REQUIRED WORK =
Output exactly the lines from the first one down to the line containing "PI = math.pi", inclusive.
^^^^^^^^
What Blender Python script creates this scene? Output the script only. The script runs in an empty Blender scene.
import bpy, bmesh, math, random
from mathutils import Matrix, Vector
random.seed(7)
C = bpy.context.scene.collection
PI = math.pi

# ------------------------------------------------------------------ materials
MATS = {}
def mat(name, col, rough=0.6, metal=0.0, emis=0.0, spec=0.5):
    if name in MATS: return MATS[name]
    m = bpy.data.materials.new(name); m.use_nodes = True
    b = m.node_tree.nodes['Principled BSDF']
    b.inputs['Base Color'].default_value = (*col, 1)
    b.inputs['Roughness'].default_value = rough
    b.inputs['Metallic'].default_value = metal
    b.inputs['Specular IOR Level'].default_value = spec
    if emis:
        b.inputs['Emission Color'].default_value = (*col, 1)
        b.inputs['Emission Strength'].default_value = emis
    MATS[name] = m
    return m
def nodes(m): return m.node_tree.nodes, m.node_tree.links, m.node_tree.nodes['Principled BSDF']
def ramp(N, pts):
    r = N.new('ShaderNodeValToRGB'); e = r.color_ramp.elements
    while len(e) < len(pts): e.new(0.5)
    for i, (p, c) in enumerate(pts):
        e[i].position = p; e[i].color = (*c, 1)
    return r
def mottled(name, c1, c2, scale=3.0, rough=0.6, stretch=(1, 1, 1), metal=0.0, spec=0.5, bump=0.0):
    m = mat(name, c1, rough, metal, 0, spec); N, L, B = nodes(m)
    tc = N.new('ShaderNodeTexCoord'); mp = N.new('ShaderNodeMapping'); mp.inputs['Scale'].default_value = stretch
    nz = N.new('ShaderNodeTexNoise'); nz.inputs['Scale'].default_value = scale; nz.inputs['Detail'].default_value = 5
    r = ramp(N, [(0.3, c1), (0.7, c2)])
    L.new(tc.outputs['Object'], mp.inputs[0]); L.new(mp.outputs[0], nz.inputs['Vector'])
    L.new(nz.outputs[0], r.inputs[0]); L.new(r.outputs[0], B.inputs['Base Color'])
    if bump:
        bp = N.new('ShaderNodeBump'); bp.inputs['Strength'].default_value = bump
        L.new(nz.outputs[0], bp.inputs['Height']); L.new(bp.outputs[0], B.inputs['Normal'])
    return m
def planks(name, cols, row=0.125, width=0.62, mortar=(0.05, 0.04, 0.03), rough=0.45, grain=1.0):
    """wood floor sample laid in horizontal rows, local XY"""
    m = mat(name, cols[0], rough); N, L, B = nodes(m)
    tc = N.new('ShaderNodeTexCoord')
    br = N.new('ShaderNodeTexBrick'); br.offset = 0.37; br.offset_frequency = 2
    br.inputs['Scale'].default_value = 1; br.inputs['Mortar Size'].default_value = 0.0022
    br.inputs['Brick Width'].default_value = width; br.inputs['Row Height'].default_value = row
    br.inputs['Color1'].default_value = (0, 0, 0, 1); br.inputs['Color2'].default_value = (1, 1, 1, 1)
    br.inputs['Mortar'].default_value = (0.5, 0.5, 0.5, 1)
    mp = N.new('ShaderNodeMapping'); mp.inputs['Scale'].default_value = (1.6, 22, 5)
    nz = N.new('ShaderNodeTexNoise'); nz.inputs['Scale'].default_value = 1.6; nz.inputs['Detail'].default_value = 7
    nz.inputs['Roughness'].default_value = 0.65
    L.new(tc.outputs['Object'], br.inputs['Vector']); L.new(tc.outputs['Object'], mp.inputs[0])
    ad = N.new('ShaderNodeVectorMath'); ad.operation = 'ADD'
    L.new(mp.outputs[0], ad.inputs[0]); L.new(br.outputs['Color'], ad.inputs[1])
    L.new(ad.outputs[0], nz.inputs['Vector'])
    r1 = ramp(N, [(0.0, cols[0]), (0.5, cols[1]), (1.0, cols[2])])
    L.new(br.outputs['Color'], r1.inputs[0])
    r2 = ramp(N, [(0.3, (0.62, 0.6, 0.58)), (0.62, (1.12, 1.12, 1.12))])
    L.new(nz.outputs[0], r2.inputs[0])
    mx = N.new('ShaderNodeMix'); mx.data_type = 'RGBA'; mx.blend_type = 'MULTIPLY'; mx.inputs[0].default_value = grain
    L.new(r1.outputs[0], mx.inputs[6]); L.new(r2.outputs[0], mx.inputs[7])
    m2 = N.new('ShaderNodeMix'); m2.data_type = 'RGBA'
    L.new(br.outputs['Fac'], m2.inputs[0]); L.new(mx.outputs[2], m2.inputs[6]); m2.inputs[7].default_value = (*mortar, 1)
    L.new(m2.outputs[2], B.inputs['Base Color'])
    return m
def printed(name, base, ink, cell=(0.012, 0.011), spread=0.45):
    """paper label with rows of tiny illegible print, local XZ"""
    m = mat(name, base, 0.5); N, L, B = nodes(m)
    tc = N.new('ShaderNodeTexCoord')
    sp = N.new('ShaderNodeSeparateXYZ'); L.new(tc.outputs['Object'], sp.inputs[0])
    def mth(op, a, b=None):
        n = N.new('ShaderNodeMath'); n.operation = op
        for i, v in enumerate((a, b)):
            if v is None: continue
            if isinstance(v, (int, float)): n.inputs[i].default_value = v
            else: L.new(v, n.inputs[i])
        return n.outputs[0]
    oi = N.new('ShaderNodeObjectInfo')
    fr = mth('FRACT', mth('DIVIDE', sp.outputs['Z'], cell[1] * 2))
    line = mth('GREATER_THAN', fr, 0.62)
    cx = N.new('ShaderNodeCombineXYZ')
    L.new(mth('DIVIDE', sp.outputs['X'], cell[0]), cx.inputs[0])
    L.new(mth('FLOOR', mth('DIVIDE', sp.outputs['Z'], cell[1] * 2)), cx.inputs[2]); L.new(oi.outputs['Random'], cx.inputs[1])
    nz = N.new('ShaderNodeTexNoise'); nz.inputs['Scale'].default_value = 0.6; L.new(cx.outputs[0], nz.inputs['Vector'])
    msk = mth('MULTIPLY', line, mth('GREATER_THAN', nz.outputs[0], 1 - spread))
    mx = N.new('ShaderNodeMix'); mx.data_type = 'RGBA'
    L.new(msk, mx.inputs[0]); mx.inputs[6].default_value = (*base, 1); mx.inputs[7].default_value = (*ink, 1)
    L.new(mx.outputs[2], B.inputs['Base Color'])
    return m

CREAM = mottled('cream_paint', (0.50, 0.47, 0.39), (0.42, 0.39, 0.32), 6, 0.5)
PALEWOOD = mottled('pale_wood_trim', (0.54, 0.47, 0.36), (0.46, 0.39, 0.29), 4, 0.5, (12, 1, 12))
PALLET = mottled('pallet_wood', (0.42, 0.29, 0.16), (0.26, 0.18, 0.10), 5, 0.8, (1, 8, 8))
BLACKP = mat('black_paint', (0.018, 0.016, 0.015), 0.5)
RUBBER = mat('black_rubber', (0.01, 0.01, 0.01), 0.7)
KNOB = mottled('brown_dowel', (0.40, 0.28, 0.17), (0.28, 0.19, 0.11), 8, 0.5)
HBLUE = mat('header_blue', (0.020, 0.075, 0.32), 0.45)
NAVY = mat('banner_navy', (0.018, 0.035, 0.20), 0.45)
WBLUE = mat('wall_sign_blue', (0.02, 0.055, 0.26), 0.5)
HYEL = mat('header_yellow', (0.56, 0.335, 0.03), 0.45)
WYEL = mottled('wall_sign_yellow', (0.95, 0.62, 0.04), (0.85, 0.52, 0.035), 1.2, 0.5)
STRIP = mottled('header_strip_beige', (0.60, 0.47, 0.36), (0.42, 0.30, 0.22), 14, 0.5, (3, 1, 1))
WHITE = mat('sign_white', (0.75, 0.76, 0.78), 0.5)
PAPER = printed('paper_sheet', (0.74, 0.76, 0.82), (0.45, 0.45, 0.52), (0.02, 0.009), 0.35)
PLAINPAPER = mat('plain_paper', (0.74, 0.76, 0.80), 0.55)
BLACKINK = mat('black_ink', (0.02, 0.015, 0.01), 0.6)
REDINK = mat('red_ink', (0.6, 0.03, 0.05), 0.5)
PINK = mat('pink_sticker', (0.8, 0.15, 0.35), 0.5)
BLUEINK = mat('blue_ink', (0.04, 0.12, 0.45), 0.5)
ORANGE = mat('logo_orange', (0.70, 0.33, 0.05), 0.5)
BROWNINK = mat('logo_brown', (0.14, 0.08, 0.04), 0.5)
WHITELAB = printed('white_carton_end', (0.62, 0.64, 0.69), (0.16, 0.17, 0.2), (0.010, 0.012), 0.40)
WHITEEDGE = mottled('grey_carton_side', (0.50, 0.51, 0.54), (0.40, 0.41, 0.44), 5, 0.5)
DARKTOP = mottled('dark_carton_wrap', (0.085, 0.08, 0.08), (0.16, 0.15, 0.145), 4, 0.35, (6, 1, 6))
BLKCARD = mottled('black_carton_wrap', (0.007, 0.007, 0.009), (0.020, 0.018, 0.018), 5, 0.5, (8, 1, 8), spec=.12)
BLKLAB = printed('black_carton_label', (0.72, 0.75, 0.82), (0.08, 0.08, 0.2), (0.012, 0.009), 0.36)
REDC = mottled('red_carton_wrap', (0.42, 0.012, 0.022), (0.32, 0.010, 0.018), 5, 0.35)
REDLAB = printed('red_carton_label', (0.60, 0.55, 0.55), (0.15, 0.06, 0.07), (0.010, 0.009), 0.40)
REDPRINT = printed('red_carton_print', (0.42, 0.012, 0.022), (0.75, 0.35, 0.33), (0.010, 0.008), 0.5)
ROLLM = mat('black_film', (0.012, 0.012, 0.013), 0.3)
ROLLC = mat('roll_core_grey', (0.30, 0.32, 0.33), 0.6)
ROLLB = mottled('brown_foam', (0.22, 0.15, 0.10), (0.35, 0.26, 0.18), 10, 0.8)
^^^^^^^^
FINAL RESULT =
What Blender Python script creates this scene? Output the script only. The script runs in an empty Blender scene.
import bpy, bmesh, math, random
from mathutils import Matrix, Vector
random.seed(7)
C = bpy.context.scene.collection
PI = math.pi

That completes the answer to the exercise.